2008年に出版されて日本SF大賞を獲得した小説の文庫本版が1月に出て、買って読んだ(上中下3巻)。
作者、貴志佑介は私にとって初めての作家だ。これが大そう面白かった。
 
 
時は今より1000年後の未来の日本、少数ではあるが呪力を有するミュータント人類と通常人類の間で世界戦争が起こり、現代機械文明は滅亡する。その後のミュータント独裁者の時代を経て、通常人類は姿を消し、呪力人類によって文明と秩序が再興された時代を舞台にしている。
 
文明は再興されたが、科学技術のレベルは江戸時代末か明治初期のレベルで、人口も日本全土に数十万に過ぎない。
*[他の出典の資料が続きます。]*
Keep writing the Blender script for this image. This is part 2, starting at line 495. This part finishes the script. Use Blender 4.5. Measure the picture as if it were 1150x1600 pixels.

日本に幾つかの町をつくり、外界と結界で遮断された牧歌的な世界で暮らしている。
 
まあ、そりゃ念じたことが実現できる呪力があれば、高度な科学技術は不要だろう。子供たちは呪力に目覚める思春期になると、目覚めの順に呪力を学ぶ学校に入学して、そこで技を磨く。
 
出だしの上巻は、呪力=魔法、少年3人と少女2人=少年2人と少女1人に置き換えるとハリーポッター・シリーズを連想させる展開で始まる。呪力を使った対抗戦ゲームはポッターのクィディッチを想起させる。作者はポッターシリーズにinspireされていると思う。
 
しかし、ポッターに似ているのはそこまでで、中巻、下巻では町の外、つまり結界の外の世界で展開している意外な出来事がどんどん膨れ上がり、主人公の子供らが巻き込まれていく。やがて町全体をひっくり返す大騒動に発展し、過去1000年の歴史の闇が明かされるのだが、それは読んでいない方のために語らないでおこう。